Steepest-entropy-ascent quantum thermodynamic modeling of the far-from-equilibrium interactions between nonequilibrium systems of indistinguishable particle ensembles

TL;DR

This paper develops a first-principles thermodynamic model using steepest-entropy-ascent quantum thermodynamics to describe the relaxation and interactions of nonequilibrium systems of indistinguishable particles without assuming local equilibrium.

Contribution

It introduces a novel nonequilibrium modeling framework based on SEAQT that captures interactions and relaxation processes without local equilibrium assumptions.

Findings

Derived intrinsic conjugate fluxes and forces for nonmutual equilibrium states.

Showed Onsager relations as thermodynamic kinematic features.

Provided a general equation of motion for systems with multiple interactions.

Abstract

This paper presents a nonequilibrium, first-principles, thermodynamic-ensemble based model for the relaxation process of interacting non-equilibrium systems.
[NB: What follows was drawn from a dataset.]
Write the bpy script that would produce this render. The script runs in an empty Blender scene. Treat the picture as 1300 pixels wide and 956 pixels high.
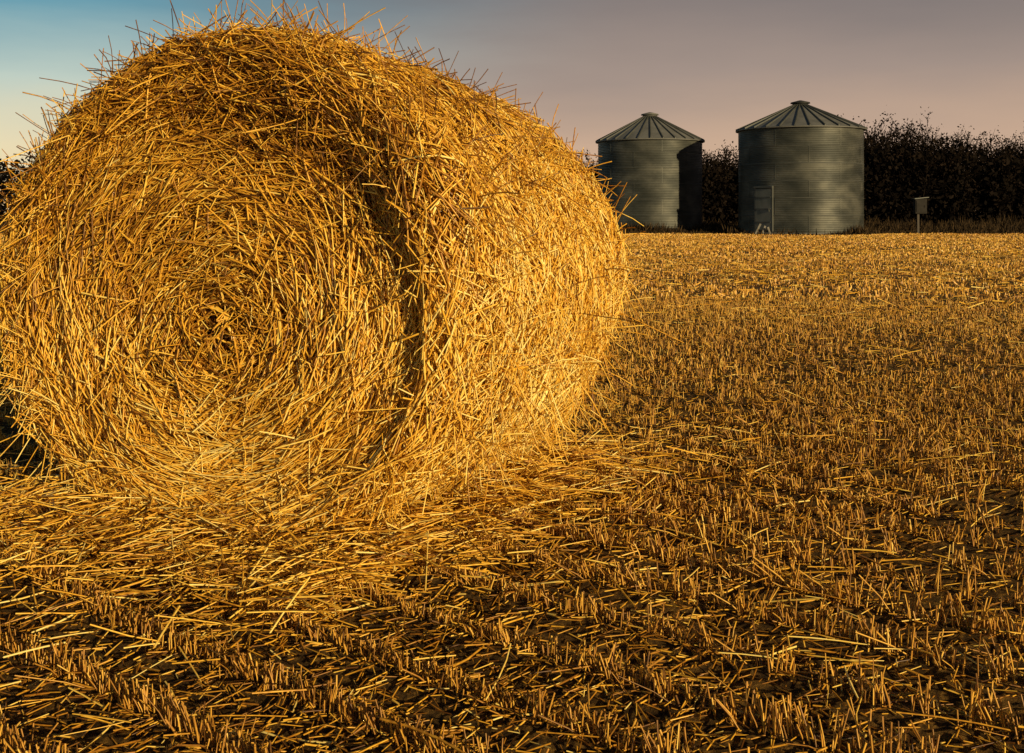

This model is formulated using steepest-entropy-ascent quantum thermodynamics (SEAQT) and its equation of motion for a grand canonical ensemble and is applied to a many particle system of classical or indistinguishable particles. Two kinds of interactions are discussed, including pure heat diffusion and heat and mass diffusion together. Since no local equilibrium assumption is made, the conjugate fluxes and forces are intrinsic to the subspaces of the state space of one system and/or of the state space of the two interacting systems. They are derived via the concepts of hypoequilibrium state and nonequilibrium intensive properties, which describe the nonmutual equilibrium status between subspaces of the thermodynamic state space of a single system and/or of the state space of the two interacting systems. The Onsager relations are shown to be thermodynamic kinematic features of the system and are found without knowledge of the detailed mechanics of the dynamic process. A fundamental thermodynamic explanation for the measurement of each intensive property of a system in a nonequilibrium state is given. The fundamental thermodynamic definition of reservoir is also discussed. Finally, the equation of motion for a system undergoing multiple interactions is provided, which permits the modeling of a network of local systems in nonequilibrium at any spatial and temporal scale.